Some records
◆ ◆ ◆ ◆ ◆

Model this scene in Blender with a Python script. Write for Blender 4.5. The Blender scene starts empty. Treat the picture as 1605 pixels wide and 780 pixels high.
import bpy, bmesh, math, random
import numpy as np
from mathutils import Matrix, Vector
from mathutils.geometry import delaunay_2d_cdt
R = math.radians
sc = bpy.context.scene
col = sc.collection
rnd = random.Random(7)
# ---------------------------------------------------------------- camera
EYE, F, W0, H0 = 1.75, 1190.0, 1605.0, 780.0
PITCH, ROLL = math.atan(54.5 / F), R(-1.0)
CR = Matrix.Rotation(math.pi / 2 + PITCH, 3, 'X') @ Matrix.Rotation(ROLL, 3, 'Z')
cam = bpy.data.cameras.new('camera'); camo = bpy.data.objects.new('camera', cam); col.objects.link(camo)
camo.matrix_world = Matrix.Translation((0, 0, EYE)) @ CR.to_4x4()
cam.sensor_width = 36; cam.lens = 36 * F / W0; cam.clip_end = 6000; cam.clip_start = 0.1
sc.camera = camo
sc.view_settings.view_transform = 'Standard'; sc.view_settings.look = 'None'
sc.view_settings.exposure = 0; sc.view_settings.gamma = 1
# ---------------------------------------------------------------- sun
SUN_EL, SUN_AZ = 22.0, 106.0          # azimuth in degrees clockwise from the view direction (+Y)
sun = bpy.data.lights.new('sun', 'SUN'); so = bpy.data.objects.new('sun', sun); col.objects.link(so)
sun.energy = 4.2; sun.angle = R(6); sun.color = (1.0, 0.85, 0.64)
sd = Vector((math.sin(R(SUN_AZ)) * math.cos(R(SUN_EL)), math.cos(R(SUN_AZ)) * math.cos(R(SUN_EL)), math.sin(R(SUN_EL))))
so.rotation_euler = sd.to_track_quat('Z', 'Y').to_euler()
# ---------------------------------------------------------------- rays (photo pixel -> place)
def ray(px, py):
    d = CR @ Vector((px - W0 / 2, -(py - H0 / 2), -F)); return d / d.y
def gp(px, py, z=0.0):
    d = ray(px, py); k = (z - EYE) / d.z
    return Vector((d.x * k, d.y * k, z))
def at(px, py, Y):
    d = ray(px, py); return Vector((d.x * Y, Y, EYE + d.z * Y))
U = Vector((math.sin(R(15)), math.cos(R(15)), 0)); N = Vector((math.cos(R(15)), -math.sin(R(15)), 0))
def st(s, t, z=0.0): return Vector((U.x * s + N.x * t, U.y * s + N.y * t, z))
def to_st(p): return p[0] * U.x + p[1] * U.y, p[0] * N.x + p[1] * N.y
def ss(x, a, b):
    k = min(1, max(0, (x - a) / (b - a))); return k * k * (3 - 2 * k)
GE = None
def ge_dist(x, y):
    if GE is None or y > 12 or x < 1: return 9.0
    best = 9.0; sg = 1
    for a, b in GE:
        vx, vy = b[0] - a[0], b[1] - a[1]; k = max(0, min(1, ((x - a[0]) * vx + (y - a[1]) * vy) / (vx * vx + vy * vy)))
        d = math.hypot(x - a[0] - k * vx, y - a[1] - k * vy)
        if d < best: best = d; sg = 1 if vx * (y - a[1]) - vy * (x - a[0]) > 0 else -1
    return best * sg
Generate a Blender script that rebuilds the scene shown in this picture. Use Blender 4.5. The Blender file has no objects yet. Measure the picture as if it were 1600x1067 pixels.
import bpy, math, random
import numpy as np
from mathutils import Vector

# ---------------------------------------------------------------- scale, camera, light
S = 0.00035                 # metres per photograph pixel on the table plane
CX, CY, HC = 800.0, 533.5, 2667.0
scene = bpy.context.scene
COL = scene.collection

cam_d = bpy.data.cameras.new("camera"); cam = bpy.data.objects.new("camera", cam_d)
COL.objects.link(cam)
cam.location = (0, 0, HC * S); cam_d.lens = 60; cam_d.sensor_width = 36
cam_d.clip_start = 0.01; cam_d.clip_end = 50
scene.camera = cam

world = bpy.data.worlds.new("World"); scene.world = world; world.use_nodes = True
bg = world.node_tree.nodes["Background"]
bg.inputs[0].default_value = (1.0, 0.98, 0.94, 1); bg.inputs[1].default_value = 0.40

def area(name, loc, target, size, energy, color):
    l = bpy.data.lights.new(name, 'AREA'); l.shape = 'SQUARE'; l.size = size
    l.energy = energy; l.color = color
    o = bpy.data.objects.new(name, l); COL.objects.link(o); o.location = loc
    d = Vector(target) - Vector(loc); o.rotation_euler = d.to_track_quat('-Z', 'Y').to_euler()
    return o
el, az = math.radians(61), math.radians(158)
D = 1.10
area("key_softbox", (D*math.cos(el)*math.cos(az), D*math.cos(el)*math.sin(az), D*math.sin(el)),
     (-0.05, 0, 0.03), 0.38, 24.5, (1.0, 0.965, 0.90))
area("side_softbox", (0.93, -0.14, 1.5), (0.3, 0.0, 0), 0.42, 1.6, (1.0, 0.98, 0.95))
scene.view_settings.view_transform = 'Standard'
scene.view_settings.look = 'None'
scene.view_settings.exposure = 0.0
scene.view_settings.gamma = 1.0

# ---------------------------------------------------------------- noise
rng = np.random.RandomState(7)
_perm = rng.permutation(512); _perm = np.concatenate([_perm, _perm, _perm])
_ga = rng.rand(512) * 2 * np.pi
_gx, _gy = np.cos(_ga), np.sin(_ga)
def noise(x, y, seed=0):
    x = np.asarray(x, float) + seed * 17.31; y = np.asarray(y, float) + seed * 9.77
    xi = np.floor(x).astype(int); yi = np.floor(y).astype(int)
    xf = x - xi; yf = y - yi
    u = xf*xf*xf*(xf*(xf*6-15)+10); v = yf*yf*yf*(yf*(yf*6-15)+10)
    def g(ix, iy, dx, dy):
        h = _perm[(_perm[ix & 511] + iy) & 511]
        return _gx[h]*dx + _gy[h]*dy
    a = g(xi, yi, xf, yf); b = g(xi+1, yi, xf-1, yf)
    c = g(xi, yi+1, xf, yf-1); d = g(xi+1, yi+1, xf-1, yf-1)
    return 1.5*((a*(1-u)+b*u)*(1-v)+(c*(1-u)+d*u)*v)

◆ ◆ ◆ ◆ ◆

▶ [Objective]: Go through the entries and repeat each one exactly.

▶ [Solution to this exercise]:
Model this scene in Blender with a Python script. Write for Blender 4.5. The Blender scene starts empty. Treat the picture as 1605 pixels wide and 780 pixels high.
import bpy, bmesh, math, random
import numpy as np
from mathutils import Matrix, Vector
from mathutils.geometry import delaunay_2d_cdt
R = math.radians
sc = bpy.context.scene
col = sc.collection
rnd = random.Random(7)
# ---------------------------------------------------------------- camera
EYE, F, W0, H0 = 1.75, 1190.0, 1605.0, 780.0
PITCH, ROLL = math.atan(54.5 / F), R(-1.0)
CR = Matrix.Rotation(math.pi / 2 + PITCH, 3, 'X') @ Matrix.Rotation(ROLL, 3, 'Z')
cam = bpy.data.cameras.new('camera'); camo = bpy.data.objects.new('camera', cam); col.objects.link(camo)
camo.matrix_world = Matrix.Translation((0, 0, EYE)) @ CR.to_4x4()
cam.sensor_width = 36; cam.lens = 36 * F / W0; cam.clip_end = 6000; cam.clip_start = 0.1
sc.camera = camo
sc.view_settings.view_transform = 'Standard'; sc.view_settings.look = 'None'
sc.view_settings.exposure = 0; sc.view_settings.gamma = 1
# ---------------------------------------------------------------- sun
SUN_EL, SUN_AZ = 22.0, 106.0          # azimuth in degrees clockwise from the view direction (+Y)
sun = bpy.data.lights.new('sun', 'SUN'); so = bpy.data.objects.new('sun', sun); col.objects.link(so)
sun.energy = 4.2; sun.angle = R(6); sun.color = (1.0, 0.85, 0.64)
sd = Vector((math.sin(R(SUN_AZ)) * math.cos(R(SUN_EL)), math.cos(R(SUN_AZ)) * math.cos(R(SUN_EL)), math.sin(R(SUN_EL))))
so.rotation_euler = sd.to_track_quat('Z', 'Y').to_euler()
# ---------------------------------------------------------------- rays (photo pixel -> place)
def ray(px, py):
    d = CR @ Vector((px - W0 / 2, -(py - H0 / 2), -F)); return d / d.y
def gp(px, py, z=0.0):
    d = ray(px, py); k = (z - EYE) / d.z
    return Vector((d.x * k, d.y * k, z))
def at(px, py, Y):
    d = ray(px, py); return Vector((d.x * Y, Y, EYE + d.z * Y))
U = Vector((math.sin(R(15)), math.cos(R(15)), 0)); N = Vector((math.cos(R(15)), -math.sin(R(15)), 0))
def st(s, t, z=0.0): return Vector((U.x * s + N.x * t, U.y * s + N.y * t, z))
def to_st(p): return p[0] * U.x + p[1] * U.y, p[0] * N.x + p[1] * N.y
def ss(x, a, b):
    k = min(1, max(0, (x - a) / (b - a))); return k * k * (3 - 2 * k)
GE = None
def ge_dist(x, y):
    if GE is None or y > 12 or x < 1: return 9.0
    best = 9.0; sg = 1
    for a, b in GE:
        vx, vy = b[0] - a[0], b[1] - a[1]; k = max(0, min(1, ((x - a[0]) * vx + (y - a[1]) * vy) / (vx * vx + vy * vy)))
        d = math.hypot(x - a[0] - k * vx, y - a[1] - k * vy)
        if d < best: best = d; sg = 1 if vx * (y - a[1]) - vy * (x - a[0]) > 0 else -1
    return best * sg
Generate a Blender script that rebuilds the scene shown in this picture. Use Blender 4.5. The Blender file has no objects yet. Measure the picture as if it were 1600x1067 pixels.
import bpy, math, random
import numpy as np
from mathutils import Vector

# ---------------------------------------------------------------- scale, camera, light
S = 0.00035                 # metres per photograph pixel on the table plane
CX, CY, HC = 800.0, 533.5, 2667.0
scene = bpy.context.scene
COL = scene.collection

cam_d = bpy.data.cameras.new("camera"); cam = bpy.data.objects.new("camera", cam_d)
COL.objects.link(cam)
cam.location = (0, 0, HC * S); cam_d.lens = 60; cam_d.sensor_width = 36
cam_d.clip_start = 0.01; cam_d.clip_end = 50
scene.camera = cam

world = bpy.data.worlds.new("World"); scene.world = world; world.use_nodes = True
bg = world.node_tree.nodes["Background"]
bg.inputs[0].default_value = (1.0, 0.98, 0.94, 1); bg.inputs[1].default_value = 0.40

def area(name, loc, target, size, energy, color):
    l = bpy.data.lights.new(name, 'AREA'); l.shape = 'SQUARE'; l.size = size
    l.energy = energy; l.color = color
    o = bpy.data.objects.new(name, l); COL.objects.link(o); o.location = loc
    d = Vector(target) - Vector(loc); o.rotation_euler = d.to_track_quat('-Z', 'Y').to_euler()
    return o
el, az = math.radians(61), math.radians(158)
D = 1.10
area("key_softbox", (D*math.cos(el)*math.cos(az), D*math.cos(el)*math.sin(az), D*math.sin(el)),
     (-0.05, 0, 0.03), 0.38, 24.5, (1.0, 0.965, 0.90))
area("side_softbox", (0.93, -0.14, 1.5), (0.3, 0.0, 0), 0.42, 1.6, (1.0, 0.98, 0.95))
scene.view_settings.view_transform = 'Standard'
scene.view_settings.look = 'None'
scene.view_settings.exposure = 0.0
scene.view_settings.gamma = 1.0

# ---------------------------------------------------------------- noise
rng = np.random.RandomState(7)
_perm = rng.permutation(512); _perm = np.concatenate([_perm, _perm, _perm])
_ga = rng.rand(512) * 2 * np.pi
_gx, _gy = np.cos(_ga), np.sin(_ga)
def noise(x, y, seed=0):
    x = np.asarray(x, float) + seed * 17.31; y = np.asarray(y, float) + seed * 9.77
    xi = np.floor(x).astype(int); yi = np.floor(y).astype(int)
    xf = x - xi; yf = y - yi
    u = xf*xf*xf*(xf*(xf*6-15)+10); v = yf*yf*yf*(yf*(yf*6-15)+10)
    def g(ix, iy, dx, dy):
        h = _perm[(_perm[ix & 511] + iy) & 511]
        return _gx[h]*dx + _gy[h]*dy
    a = g(xi, yi, xf, yf); b = g(xi+1, yi, xf-1, yf)
    c = g(xi, yi+1, xf, yf-1); d = g(xi+1, yi+1, xf-1, yf-1)
    return 1.5*((a*(1-u)+b*u)*(1-v)+(c*(1-u)+d*u)*v)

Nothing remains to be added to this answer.